Aussi n’est-il pas dangereux de s’aventurer dans un sujet comme celui-ci, qui ne bénéficie pas de beaucoup de contenu, le temps d’un film complet ? Car sinon les Clash, Steel Pulse et Tom Robinson, qu’aura-t-on retenu en terme de musique ? La dernière prestation de « White Riot » des Clash lors du festival final peut-être. Autrement cela, aucun moment musical à proprement parler ne porte dignement le film dont on sent rapidement les limites liés à la forme et à son contenu. Quant au passage sur David Bowie et sa fameuse phrase en faveur de l’arrivée d’un leader fasciste, reprise dans le résumé du film, il ne constitue qu’un grain de sable vite oublié dont on ne cherche pas à expliquer plus en détails ni les raisons ni le contexte. Soi-disant l’une des causes de la naissance du mouvement, en plus du soutien plus explicite de Clapton pour un suprémaciste (lui c’est une autre histoire), cette phrase de Bowie aurait mérité des éclaircissements, au lieu d’être ainsi passée à la trappe. Bowie souhaitait-il réellement voir un leader fasciste arriver au pouvoir ? Ne faisait-il pas plutôt l’état des lieux d’un pays au bord de la catastrophe ?

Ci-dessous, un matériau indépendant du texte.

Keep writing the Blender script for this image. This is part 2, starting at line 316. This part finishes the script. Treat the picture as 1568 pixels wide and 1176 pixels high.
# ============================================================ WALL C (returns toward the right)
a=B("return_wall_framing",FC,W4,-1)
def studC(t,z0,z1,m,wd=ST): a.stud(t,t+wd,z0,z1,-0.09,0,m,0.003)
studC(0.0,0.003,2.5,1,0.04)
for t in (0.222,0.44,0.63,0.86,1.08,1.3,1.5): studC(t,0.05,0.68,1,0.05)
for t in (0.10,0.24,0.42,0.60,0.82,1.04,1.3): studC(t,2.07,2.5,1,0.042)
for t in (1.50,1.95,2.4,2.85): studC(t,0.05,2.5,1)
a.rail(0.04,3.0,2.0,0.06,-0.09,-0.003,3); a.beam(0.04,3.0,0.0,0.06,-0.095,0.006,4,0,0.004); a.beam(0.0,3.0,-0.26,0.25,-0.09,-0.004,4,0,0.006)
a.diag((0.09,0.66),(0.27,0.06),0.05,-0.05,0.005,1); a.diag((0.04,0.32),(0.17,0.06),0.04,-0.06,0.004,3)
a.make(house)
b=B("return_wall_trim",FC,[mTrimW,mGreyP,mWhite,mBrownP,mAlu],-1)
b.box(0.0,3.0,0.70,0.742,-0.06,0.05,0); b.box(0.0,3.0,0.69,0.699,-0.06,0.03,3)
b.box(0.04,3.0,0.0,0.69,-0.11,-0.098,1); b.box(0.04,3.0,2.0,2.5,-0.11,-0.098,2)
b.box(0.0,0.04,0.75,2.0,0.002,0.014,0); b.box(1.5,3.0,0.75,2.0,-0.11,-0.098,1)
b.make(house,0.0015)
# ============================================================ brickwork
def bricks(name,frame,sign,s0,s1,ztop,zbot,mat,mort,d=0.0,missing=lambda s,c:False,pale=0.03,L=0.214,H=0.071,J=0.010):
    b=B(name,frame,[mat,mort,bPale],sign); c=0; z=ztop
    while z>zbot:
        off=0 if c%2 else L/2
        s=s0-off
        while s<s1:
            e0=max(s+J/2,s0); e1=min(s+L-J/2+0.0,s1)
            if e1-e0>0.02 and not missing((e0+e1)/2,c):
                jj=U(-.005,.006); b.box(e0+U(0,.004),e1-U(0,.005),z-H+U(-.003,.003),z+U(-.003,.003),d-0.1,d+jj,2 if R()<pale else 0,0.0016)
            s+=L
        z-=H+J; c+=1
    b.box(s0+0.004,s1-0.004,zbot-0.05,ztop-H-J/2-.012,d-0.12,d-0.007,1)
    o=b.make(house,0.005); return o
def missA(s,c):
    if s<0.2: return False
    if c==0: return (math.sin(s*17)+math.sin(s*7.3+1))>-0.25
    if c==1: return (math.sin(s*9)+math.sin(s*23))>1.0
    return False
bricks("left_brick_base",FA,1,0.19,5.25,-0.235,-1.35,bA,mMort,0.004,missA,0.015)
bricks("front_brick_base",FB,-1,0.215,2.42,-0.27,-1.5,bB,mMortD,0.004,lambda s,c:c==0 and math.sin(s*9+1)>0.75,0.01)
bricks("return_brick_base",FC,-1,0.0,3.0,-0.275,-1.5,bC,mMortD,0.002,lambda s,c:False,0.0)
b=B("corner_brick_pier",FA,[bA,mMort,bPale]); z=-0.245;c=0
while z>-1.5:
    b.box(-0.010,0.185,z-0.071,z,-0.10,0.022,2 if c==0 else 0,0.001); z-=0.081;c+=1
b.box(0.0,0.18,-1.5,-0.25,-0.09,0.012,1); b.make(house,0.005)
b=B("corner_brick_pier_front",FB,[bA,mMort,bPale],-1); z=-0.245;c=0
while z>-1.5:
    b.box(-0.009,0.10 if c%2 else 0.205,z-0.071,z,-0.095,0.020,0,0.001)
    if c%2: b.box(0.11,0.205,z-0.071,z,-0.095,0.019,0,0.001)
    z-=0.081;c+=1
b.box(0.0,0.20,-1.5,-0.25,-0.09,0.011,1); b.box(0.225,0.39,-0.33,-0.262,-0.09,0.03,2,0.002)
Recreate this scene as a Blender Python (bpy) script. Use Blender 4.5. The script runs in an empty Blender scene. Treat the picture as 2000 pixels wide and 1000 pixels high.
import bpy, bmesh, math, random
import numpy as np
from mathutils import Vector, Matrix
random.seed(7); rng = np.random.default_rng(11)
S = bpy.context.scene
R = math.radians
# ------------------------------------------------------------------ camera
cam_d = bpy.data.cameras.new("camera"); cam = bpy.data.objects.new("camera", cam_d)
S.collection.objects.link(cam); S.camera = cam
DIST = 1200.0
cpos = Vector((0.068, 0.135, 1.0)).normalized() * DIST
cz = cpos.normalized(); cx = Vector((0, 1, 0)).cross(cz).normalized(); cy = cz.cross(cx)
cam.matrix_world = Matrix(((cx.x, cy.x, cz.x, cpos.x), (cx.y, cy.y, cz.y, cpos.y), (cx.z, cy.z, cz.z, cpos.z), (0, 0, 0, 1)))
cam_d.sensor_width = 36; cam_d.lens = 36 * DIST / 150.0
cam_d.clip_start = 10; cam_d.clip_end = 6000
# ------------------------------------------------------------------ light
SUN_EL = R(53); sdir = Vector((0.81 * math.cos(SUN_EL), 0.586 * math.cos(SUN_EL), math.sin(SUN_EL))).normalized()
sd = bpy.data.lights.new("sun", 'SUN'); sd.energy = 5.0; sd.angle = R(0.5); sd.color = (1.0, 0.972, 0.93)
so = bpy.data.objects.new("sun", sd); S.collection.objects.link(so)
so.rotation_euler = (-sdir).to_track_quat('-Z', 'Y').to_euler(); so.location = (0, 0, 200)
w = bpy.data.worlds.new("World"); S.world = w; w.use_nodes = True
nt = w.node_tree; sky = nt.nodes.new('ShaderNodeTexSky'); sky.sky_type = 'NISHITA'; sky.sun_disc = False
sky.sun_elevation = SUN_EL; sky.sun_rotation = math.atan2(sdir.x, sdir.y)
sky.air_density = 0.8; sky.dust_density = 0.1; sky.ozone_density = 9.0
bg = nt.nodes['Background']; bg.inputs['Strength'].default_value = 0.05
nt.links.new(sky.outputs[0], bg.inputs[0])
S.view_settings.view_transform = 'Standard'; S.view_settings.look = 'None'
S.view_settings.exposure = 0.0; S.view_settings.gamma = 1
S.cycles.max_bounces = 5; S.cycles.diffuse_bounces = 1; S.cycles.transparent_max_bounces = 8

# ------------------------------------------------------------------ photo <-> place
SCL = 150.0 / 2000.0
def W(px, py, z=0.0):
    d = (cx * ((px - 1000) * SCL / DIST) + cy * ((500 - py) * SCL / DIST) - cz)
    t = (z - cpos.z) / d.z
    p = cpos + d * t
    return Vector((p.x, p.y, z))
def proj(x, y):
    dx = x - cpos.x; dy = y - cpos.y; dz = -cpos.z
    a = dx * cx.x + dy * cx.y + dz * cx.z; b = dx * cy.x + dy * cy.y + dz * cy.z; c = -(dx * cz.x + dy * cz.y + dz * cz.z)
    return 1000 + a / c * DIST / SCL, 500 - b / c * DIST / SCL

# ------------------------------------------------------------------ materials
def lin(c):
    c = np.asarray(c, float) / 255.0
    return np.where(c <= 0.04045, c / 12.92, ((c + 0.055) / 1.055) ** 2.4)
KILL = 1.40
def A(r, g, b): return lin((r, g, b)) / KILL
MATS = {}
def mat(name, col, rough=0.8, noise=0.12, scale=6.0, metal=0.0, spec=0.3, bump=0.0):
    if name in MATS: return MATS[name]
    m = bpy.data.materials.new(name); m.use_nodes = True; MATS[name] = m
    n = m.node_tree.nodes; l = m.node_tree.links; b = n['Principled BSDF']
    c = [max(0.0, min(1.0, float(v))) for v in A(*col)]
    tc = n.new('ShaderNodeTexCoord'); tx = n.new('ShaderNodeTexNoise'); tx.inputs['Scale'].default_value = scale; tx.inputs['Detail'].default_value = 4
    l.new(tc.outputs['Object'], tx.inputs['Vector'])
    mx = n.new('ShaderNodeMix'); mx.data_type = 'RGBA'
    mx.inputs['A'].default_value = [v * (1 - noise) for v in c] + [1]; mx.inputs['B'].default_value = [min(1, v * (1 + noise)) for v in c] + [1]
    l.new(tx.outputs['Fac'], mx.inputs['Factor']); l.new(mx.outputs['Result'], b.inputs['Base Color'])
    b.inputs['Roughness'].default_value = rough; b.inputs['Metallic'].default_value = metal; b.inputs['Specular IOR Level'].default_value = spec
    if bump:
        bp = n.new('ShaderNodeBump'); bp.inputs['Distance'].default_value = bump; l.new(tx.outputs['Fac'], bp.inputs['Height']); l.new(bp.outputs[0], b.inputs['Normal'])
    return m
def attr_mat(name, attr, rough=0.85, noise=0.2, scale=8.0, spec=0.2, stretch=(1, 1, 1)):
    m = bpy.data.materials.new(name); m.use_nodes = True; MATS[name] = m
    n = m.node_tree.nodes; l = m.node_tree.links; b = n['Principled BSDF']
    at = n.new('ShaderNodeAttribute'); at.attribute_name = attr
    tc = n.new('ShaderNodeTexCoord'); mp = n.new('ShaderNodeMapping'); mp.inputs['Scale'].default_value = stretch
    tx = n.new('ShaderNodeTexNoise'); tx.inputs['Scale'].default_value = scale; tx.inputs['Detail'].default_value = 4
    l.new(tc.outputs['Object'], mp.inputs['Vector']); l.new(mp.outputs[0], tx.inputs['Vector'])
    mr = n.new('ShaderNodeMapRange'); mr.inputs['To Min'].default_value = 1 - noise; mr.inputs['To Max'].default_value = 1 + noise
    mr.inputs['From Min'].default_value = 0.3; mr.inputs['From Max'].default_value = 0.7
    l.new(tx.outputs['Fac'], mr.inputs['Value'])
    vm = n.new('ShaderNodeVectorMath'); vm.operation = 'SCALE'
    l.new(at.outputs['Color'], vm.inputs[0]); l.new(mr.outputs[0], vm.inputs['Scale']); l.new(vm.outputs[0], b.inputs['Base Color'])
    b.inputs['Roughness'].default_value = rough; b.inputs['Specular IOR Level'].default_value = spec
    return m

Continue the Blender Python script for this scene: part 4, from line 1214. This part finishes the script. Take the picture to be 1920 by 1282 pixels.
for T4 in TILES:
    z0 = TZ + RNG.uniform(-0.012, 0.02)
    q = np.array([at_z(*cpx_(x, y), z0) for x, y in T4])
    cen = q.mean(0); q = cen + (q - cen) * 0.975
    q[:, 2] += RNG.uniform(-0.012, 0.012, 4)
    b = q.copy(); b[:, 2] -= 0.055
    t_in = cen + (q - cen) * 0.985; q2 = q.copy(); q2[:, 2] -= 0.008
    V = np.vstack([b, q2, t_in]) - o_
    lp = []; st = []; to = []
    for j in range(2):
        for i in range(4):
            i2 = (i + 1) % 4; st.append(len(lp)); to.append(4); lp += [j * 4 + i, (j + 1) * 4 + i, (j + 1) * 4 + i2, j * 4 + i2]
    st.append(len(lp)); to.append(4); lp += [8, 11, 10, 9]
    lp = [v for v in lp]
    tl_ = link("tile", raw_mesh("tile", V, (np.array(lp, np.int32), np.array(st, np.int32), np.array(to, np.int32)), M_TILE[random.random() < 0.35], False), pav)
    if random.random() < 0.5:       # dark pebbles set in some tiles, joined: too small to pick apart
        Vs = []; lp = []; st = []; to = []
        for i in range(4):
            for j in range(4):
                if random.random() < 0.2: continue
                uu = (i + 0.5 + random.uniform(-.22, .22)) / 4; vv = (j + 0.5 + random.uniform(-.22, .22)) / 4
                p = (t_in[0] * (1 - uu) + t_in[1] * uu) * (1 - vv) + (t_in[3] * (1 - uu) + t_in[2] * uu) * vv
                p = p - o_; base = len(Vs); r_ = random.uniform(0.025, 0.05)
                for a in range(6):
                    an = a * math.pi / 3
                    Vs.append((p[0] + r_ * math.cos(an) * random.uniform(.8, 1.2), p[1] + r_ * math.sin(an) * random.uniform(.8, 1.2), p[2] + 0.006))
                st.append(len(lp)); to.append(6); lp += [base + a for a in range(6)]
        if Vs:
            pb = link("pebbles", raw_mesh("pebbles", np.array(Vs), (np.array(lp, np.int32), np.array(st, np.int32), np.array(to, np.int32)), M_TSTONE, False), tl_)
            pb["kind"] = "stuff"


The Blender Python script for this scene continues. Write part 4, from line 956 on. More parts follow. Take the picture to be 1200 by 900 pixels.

Quoiqu’il en soit, White Riot peine à faire sentir toute la ténacité d’une génération à lutter contre l’un des plus grands maux de l’humanité, même s’il a la qualité de relater un épisode marquant de l’histoire de l’Angleterre de ces années-là. Mais si à la sortie, vous n’avez pas envie de vous refaire toute la discographie des Clash, il faudra vous faire une raison.